CBN Is Optimistic That 2024 Will Trigger Reduction in Rising Inflation and Exchange Rates
- Posted on December 15, 2023
- Featured
- By PETER AGADA
The Central Bank of Nigeria (CBN) in Abuja announced it would act on the rising inflation and exchange rate in 2024. The bank also revealed that there will be fewer revenue exports in the 2024 fiscal year, just as it declared that the total trade from the Nigerian Foreign Exchange stood at N18.804 billion in Q3 2023.
This was presented by the CBN Governor, Olayemi Cardoso, as he revealed all these at the National Assembly Joint Committee on Banking, Insurance, and Other Financial Institutions.
Mr. Cardoso explained to the committee from both chambers of the National Assembly that the digital economy in Nigeria will experience a positive trend as both exchange rates and inflation will endure the fluctuating pressures on them and stabilize at the end.
#CBN Governor, Mr. Olayemi #Cardoso, briefs National Assembly Joint committees on Banking, Insurance & Other Financial Institutions and Banking Regulations, on the activities of the CBN and the performance of the Nigerian economy pic.twitter.com/YbFFKpV9CW
He said,
The outlook for the domestic economy remains positive and is expected to maintain a positive trajectory in 2024.
Inflationary pressures may persist in the short term but are expected to decline in 2024. Exchange rate pressures are also expected to reduce significantly with the smooth functioning of the foreign exchange market.
He informed the committee that the implementation of the unification of the exchange rate windows that happened in June 2023 introduced a new model for managing the exchange rate aimed at reducing arbitrage, rent-seeking behaviour, and speculation in the market.
He said,
The policy aims to create a market where foreign exchange's demand and supply determine the exchange rate.

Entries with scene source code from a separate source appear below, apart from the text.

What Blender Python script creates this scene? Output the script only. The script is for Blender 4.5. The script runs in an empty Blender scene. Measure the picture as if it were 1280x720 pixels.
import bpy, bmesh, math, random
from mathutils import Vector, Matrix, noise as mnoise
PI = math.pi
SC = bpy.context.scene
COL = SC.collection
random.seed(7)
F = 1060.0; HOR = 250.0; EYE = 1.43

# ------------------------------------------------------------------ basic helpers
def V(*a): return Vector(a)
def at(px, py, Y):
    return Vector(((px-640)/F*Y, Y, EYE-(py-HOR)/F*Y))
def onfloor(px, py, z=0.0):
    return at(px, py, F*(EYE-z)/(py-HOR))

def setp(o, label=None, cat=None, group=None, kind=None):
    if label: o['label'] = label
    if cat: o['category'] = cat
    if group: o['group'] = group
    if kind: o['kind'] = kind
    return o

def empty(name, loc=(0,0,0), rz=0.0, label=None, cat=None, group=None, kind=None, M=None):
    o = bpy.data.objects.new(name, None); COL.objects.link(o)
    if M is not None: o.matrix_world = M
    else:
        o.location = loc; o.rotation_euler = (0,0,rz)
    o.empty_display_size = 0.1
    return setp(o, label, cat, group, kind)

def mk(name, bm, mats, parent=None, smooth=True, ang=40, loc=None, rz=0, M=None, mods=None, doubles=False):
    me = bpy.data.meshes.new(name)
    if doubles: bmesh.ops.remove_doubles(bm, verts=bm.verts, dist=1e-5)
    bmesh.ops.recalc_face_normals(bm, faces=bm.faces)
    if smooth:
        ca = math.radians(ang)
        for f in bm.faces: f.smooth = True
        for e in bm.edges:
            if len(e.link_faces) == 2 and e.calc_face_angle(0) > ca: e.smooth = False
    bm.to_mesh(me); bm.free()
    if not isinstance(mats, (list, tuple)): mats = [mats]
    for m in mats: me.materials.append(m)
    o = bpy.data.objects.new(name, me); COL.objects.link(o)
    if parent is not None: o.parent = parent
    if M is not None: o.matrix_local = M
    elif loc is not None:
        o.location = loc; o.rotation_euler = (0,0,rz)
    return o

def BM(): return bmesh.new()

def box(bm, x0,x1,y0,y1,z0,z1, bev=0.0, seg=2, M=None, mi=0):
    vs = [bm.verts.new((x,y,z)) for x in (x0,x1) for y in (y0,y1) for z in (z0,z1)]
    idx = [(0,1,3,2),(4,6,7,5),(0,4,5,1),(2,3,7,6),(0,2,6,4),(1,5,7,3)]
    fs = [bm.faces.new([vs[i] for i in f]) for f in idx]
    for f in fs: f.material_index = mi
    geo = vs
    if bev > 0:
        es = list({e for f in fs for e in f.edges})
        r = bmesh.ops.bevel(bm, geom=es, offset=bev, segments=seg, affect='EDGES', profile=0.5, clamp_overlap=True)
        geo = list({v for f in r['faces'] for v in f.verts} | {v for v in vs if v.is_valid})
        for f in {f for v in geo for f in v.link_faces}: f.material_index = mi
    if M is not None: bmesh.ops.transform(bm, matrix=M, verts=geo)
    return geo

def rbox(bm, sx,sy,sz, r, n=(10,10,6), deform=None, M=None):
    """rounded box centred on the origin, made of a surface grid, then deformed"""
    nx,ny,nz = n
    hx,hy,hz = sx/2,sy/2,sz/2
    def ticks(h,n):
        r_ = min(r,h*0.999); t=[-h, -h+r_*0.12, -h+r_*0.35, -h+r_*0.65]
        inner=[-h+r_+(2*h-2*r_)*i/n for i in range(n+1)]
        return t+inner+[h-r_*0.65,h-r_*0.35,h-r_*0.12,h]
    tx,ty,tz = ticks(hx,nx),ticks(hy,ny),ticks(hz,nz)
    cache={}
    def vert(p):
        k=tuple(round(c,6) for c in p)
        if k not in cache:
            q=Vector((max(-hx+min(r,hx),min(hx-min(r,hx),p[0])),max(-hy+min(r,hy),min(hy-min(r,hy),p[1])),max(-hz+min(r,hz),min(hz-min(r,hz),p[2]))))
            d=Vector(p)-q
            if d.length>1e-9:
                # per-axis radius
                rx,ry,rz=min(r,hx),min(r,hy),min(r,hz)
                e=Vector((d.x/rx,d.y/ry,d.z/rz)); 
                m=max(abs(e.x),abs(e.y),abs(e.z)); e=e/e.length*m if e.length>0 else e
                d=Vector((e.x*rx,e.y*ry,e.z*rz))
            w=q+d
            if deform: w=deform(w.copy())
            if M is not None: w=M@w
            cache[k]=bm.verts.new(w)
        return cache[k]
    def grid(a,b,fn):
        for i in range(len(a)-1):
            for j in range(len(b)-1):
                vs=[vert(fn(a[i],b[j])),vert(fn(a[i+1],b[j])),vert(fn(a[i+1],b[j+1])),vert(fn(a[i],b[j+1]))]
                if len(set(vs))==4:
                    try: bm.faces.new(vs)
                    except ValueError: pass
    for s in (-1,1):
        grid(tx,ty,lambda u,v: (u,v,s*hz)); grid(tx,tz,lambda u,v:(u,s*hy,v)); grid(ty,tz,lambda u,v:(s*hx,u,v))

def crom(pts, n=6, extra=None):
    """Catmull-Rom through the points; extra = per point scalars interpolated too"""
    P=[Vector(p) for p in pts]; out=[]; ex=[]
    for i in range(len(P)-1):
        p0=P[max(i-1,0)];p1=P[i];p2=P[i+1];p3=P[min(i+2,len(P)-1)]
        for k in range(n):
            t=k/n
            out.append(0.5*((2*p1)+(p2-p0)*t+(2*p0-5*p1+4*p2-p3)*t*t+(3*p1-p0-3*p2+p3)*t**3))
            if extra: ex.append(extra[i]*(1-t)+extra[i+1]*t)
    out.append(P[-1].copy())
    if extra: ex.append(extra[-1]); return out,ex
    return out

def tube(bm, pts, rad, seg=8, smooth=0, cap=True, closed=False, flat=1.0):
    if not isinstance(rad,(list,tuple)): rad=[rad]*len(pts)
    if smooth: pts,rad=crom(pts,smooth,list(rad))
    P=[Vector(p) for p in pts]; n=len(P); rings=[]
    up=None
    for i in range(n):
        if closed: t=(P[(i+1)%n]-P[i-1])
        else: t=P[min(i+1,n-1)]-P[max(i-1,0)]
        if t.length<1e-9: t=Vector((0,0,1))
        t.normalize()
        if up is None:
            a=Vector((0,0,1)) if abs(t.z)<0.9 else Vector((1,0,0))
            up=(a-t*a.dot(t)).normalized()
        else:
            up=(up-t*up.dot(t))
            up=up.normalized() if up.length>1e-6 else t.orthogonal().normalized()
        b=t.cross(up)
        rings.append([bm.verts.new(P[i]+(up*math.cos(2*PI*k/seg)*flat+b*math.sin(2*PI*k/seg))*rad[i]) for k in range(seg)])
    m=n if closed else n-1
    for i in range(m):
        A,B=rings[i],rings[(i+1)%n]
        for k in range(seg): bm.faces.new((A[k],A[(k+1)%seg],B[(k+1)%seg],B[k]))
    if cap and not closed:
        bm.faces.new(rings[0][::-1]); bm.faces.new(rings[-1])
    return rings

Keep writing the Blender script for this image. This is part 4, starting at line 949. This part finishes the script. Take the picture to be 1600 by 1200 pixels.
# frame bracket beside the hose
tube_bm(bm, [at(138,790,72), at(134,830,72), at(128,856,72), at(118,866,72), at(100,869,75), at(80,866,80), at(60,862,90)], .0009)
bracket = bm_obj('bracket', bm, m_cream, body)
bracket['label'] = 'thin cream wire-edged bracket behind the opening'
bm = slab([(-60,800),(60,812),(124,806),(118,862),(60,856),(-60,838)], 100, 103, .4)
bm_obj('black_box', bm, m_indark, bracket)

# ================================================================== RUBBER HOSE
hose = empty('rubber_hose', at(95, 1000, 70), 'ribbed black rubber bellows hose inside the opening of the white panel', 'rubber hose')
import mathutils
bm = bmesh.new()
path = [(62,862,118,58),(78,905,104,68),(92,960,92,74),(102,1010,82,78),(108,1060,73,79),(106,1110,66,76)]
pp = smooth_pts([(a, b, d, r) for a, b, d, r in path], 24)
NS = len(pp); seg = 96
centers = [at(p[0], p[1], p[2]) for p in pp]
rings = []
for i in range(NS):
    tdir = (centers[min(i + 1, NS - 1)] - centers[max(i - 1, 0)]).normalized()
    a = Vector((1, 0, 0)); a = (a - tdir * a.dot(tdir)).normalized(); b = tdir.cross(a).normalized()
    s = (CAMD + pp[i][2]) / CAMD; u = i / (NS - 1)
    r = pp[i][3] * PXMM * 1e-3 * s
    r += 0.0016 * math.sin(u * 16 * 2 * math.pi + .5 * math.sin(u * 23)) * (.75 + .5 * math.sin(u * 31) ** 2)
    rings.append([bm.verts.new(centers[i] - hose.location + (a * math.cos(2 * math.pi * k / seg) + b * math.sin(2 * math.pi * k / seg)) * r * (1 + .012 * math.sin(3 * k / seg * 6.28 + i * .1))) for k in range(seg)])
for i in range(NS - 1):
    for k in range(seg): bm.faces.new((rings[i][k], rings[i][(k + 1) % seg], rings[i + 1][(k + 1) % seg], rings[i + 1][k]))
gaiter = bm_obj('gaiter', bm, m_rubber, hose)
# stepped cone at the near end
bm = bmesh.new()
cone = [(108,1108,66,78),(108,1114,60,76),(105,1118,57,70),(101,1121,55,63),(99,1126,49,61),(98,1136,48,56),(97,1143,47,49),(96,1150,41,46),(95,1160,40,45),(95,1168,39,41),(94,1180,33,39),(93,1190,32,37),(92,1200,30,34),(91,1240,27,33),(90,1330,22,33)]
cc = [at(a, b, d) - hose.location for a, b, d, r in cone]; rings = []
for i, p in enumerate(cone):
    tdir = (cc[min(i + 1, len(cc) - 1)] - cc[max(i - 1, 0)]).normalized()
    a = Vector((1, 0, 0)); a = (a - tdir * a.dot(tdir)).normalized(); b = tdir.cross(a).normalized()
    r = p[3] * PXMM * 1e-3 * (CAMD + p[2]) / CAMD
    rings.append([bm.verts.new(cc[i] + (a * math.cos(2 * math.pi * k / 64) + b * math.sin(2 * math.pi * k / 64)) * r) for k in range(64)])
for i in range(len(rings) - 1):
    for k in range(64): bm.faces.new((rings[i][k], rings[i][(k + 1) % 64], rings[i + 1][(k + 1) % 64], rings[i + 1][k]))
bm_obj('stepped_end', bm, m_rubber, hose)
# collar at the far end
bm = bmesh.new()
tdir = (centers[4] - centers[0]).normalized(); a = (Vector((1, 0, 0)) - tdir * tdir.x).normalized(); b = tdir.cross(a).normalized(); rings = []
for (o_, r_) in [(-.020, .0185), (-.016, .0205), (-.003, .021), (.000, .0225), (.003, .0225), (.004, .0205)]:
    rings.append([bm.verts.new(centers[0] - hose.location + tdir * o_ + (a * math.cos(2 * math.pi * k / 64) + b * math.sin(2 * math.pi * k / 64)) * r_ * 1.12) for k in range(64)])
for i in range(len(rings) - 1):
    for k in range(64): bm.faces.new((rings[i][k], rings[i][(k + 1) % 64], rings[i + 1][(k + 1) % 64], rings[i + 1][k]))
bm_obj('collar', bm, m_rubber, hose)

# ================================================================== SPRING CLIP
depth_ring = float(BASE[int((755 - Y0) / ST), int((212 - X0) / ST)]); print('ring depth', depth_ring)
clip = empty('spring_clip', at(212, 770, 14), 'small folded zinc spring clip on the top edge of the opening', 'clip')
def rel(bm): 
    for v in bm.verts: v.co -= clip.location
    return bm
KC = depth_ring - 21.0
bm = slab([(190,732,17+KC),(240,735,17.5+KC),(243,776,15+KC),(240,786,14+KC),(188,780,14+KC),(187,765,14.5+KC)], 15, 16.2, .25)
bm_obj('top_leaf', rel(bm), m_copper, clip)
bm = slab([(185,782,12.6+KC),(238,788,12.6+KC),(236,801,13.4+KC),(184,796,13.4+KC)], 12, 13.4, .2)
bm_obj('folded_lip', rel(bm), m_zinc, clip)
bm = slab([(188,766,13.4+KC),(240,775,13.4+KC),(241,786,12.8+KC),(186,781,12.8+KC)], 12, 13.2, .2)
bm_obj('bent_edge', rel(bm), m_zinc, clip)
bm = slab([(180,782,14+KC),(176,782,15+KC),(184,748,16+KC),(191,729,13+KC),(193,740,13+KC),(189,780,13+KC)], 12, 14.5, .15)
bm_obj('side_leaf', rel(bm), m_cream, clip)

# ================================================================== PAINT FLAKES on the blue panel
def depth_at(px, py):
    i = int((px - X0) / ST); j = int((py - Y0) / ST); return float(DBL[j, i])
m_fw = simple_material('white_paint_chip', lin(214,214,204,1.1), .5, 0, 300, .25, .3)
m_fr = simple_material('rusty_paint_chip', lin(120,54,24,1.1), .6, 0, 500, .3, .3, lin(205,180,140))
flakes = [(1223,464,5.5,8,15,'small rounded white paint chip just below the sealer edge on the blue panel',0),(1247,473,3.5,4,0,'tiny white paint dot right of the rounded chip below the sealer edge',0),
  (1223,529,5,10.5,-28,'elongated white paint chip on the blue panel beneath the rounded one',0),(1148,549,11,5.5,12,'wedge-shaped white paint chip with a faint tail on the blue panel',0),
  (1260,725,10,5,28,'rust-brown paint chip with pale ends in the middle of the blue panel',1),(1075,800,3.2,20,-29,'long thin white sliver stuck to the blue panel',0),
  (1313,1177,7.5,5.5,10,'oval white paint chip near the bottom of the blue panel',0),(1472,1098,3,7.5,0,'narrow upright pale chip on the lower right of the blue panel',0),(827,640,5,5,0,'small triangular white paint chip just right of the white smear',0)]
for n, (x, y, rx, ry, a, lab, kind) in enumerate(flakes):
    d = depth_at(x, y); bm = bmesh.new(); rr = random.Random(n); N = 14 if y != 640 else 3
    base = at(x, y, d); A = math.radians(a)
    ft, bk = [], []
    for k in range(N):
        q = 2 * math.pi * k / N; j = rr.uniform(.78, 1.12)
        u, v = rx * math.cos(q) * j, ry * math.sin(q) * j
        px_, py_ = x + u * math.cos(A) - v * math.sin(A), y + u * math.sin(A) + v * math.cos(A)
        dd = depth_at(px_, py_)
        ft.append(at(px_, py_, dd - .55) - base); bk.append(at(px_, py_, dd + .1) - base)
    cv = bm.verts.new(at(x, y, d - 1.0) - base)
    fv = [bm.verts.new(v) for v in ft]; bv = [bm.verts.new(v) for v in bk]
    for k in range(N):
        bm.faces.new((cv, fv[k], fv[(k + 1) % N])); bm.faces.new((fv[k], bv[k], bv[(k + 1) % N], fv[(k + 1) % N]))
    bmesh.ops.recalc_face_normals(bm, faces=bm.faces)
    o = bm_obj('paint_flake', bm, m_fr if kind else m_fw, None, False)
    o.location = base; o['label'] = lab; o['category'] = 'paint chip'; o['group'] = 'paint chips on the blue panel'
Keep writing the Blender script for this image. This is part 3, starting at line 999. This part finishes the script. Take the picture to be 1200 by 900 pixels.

The premium has narrowed, and our focus on increasing the autonomous FX supply would lead to more stability and further narrowing of the premium.
Total trade in the third quarter of 2023 stood at N18.804.68 billion. Exports were valued at N10.346.60 billion, while total imports stood at N8.457.68 billion.
This represents a positive trade balance, which would lead to an increase in external reserves.
In his speech to the committee from both chambers of the National Assembly, he said that due to domestic prevailing factors, less revenue would be earned from oil exports in 2024.
He said,
We expect less revenue from oil exports due to the production limit of 1.78 mbpd in 2024. The OPEC-approved quota for Nigeria is 1.8 mbpd, higher than the 2024 budget assumption.
However, the country’s production has been below these thresholds. The budget benchmark for 2023 was 1.69 mbpd, but the highest production level during the year was about 1.35 mbpd in Q3 of 2023.
The reasons for the underperformance of the oil production target include crude oil theft and pipeline vandalism, production shut-ins, and divestments by major oil companies.
Before the CBN governor spoke to the committee, the Chairman of the joint committee, Senator Tokunbo Abiru (APC-Lagos East), said CBN organized the interactive session for statutory briefings in line with existing laws.
Hon Bahir Bello El-Rufai, Co-Chairman of the Committee, in his remarks, commended the CBN governor and the entire management team on measures being put in place to stabilize the economy generally.